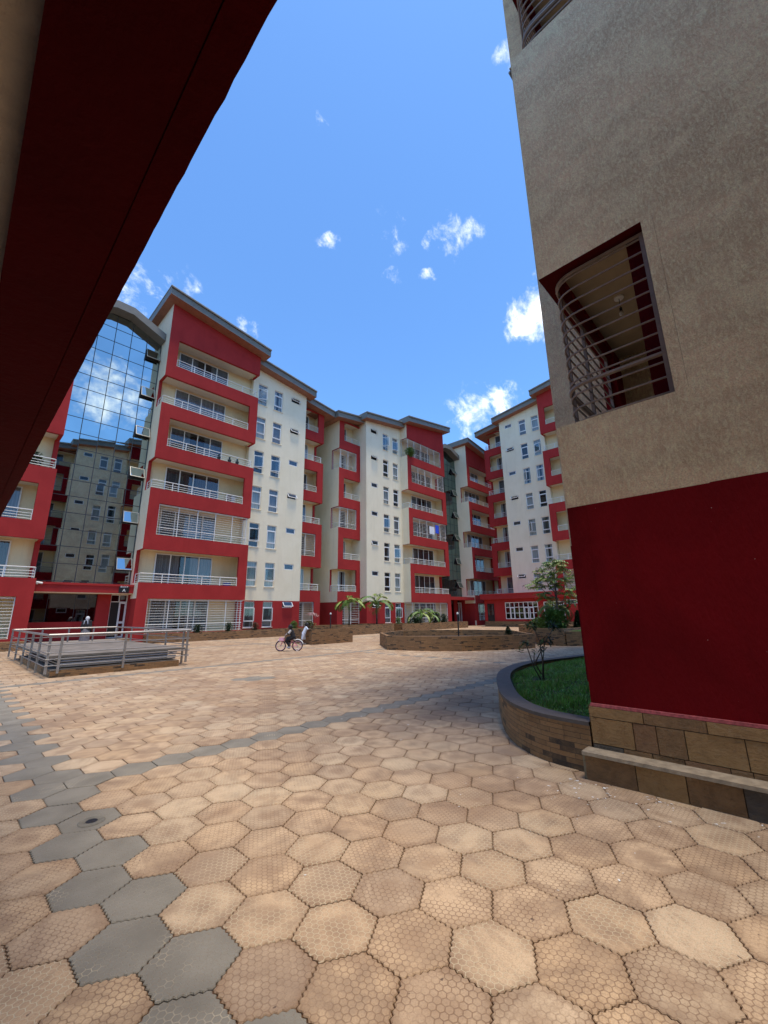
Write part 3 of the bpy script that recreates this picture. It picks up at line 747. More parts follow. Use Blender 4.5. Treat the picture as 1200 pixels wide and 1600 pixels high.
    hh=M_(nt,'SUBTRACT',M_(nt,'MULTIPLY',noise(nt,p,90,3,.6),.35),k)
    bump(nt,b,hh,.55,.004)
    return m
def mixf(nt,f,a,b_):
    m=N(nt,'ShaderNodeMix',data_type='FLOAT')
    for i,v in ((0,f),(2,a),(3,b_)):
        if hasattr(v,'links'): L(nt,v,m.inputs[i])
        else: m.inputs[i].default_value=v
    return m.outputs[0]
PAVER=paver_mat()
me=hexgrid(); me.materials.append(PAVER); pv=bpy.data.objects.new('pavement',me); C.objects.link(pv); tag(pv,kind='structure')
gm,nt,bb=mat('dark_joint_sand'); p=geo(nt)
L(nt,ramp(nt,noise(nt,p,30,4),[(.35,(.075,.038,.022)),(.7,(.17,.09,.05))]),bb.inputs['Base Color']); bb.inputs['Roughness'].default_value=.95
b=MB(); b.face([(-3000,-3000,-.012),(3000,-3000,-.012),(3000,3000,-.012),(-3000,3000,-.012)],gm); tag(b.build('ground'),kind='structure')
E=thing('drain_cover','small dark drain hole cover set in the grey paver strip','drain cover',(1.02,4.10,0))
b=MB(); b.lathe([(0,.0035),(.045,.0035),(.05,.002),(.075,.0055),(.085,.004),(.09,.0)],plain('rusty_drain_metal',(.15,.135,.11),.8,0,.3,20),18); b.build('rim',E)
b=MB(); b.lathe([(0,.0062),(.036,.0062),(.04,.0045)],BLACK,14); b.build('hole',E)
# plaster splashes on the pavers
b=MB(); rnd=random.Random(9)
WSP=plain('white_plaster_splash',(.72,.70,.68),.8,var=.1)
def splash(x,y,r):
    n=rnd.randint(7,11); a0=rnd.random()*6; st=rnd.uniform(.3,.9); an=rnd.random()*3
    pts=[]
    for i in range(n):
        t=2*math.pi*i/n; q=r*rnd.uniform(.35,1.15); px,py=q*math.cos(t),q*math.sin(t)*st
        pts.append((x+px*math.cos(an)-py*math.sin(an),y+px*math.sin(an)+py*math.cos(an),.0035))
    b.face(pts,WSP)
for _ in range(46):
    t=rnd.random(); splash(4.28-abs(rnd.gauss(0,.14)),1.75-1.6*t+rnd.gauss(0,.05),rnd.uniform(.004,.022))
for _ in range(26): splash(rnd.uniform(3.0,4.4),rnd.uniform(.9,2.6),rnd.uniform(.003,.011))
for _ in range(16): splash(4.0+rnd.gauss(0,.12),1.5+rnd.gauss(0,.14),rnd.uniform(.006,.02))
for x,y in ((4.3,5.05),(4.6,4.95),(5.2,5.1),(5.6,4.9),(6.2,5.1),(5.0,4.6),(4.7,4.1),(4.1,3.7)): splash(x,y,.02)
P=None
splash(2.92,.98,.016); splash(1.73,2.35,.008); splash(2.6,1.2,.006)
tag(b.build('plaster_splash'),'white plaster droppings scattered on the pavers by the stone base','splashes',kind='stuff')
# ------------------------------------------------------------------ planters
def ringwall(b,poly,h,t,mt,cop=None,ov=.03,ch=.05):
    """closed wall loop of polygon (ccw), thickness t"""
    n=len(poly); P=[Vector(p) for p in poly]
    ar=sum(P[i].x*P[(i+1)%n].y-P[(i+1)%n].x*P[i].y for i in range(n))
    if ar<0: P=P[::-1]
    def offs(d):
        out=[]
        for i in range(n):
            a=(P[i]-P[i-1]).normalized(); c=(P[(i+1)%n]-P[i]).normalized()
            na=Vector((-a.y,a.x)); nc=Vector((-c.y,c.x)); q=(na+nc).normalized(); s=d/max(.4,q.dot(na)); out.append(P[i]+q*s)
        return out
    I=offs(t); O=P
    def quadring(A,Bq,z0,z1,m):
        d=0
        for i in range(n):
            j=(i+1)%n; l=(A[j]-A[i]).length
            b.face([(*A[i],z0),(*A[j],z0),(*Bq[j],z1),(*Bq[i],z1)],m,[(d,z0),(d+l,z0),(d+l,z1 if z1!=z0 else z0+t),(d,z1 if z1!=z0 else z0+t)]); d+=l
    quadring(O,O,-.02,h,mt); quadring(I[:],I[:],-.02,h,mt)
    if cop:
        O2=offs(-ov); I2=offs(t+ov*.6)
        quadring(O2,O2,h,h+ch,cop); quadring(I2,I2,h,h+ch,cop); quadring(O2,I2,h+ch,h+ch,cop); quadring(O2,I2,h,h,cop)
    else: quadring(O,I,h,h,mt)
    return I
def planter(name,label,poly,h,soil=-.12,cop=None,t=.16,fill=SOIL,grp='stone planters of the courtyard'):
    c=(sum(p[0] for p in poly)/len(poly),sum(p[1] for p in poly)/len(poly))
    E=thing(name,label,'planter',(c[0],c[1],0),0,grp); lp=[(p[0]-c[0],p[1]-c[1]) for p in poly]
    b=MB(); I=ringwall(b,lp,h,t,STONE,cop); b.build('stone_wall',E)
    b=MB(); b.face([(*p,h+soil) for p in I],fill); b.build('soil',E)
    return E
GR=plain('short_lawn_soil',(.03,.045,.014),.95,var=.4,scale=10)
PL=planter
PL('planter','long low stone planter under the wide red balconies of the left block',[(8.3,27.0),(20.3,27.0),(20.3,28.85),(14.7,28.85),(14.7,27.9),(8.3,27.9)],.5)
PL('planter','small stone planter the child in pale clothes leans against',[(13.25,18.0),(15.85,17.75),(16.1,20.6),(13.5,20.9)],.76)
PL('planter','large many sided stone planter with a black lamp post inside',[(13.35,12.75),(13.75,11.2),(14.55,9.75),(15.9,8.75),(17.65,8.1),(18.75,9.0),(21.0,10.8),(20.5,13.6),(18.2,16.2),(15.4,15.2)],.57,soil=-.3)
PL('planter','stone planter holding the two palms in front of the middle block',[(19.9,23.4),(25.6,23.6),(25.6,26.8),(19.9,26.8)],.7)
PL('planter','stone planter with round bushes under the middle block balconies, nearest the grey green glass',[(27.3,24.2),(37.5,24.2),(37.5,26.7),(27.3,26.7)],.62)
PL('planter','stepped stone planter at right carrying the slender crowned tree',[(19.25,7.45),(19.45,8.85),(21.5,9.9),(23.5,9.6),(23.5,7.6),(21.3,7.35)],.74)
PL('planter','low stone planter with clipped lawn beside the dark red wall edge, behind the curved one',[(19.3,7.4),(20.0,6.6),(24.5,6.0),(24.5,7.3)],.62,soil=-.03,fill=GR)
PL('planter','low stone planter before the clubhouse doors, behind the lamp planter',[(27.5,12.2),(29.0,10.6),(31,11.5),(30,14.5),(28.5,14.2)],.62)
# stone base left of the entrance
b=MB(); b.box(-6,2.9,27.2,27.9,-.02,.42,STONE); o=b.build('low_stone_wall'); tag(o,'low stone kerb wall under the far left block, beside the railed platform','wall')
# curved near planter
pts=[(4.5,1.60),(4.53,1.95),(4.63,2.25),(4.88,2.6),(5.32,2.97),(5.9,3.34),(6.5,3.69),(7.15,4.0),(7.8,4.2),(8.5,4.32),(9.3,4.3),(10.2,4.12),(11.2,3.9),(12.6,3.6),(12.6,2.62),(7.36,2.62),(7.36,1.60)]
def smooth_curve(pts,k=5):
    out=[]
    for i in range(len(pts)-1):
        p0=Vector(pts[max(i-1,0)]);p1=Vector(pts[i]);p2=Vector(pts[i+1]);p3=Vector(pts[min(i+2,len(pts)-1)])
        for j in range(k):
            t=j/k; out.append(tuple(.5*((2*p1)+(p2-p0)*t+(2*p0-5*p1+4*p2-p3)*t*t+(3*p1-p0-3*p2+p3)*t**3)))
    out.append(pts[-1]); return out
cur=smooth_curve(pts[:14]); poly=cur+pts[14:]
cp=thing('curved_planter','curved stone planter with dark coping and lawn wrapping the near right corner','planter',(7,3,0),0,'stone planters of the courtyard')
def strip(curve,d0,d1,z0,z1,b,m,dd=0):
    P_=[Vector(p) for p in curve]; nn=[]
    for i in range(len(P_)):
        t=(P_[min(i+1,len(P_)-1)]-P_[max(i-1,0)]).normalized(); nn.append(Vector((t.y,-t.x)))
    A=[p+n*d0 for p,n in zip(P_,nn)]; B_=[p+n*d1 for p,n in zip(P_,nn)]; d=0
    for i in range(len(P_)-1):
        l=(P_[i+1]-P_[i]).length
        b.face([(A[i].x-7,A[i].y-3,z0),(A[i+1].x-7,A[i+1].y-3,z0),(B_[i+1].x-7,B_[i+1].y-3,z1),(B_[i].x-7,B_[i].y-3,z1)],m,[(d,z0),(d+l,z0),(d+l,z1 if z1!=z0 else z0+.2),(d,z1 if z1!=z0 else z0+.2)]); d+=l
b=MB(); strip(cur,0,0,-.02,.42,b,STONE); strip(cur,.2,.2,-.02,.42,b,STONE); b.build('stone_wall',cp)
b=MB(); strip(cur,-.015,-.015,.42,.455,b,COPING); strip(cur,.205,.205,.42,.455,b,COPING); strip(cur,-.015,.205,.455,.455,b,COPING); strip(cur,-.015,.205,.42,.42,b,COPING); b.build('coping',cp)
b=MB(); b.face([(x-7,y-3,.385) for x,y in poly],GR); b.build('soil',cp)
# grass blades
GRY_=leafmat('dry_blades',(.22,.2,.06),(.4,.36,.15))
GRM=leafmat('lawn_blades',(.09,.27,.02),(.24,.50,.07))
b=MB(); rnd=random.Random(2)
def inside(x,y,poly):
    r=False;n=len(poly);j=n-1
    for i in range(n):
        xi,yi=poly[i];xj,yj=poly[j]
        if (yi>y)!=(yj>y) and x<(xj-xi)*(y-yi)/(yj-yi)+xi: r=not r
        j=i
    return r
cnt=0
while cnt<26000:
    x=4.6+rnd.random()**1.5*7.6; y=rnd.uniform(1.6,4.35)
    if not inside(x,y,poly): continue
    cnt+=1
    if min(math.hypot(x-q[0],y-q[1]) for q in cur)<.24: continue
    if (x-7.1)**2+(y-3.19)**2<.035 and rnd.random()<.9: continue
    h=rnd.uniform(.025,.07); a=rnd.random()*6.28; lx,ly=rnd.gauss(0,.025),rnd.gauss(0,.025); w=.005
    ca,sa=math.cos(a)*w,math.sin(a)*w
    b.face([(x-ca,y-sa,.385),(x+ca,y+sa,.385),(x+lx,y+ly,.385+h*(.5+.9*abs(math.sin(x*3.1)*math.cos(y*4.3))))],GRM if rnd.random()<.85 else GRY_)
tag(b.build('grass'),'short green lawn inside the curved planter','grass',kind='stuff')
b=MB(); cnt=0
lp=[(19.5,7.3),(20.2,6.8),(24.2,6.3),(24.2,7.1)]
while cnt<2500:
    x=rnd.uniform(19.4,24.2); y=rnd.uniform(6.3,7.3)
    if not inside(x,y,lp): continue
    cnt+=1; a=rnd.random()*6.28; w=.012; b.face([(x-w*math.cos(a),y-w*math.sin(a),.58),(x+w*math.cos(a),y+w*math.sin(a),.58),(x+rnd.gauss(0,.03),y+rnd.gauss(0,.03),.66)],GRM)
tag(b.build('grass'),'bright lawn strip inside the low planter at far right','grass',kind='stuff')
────
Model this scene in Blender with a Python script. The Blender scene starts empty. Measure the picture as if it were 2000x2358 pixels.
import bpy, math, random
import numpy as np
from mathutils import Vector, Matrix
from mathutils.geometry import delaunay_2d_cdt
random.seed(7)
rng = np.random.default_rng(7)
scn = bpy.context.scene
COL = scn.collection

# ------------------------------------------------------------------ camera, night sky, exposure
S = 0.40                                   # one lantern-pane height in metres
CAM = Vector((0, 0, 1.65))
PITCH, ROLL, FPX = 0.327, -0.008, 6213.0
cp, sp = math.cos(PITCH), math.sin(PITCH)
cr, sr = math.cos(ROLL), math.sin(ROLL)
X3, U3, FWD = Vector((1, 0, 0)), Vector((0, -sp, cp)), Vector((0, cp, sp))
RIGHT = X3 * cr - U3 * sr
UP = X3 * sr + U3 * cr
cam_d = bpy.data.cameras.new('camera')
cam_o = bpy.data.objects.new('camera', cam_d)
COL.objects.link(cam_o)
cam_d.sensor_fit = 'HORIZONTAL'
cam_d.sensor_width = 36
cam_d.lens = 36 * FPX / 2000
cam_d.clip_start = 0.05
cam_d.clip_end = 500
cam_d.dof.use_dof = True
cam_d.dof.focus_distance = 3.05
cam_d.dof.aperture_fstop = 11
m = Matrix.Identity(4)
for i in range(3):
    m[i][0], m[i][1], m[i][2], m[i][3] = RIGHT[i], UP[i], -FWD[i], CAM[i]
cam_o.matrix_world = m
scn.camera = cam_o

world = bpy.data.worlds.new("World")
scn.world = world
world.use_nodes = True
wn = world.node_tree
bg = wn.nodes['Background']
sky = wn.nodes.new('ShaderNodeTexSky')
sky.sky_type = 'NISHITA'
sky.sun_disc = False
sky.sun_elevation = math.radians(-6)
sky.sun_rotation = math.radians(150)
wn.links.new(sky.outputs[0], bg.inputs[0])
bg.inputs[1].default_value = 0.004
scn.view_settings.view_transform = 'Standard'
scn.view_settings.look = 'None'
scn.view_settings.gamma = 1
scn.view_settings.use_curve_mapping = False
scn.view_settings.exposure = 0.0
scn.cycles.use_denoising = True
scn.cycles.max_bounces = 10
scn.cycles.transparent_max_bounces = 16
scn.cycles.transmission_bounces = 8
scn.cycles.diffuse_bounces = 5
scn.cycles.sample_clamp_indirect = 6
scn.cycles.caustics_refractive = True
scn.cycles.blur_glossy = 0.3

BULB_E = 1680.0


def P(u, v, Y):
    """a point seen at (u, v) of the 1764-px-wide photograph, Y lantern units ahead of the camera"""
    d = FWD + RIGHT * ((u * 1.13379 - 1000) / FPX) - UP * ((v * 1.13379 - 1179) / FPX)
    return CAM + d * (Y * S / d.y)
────
Tally how many lines of the data include the word "scene". Write the number and nothing else.

> _Final answer_
2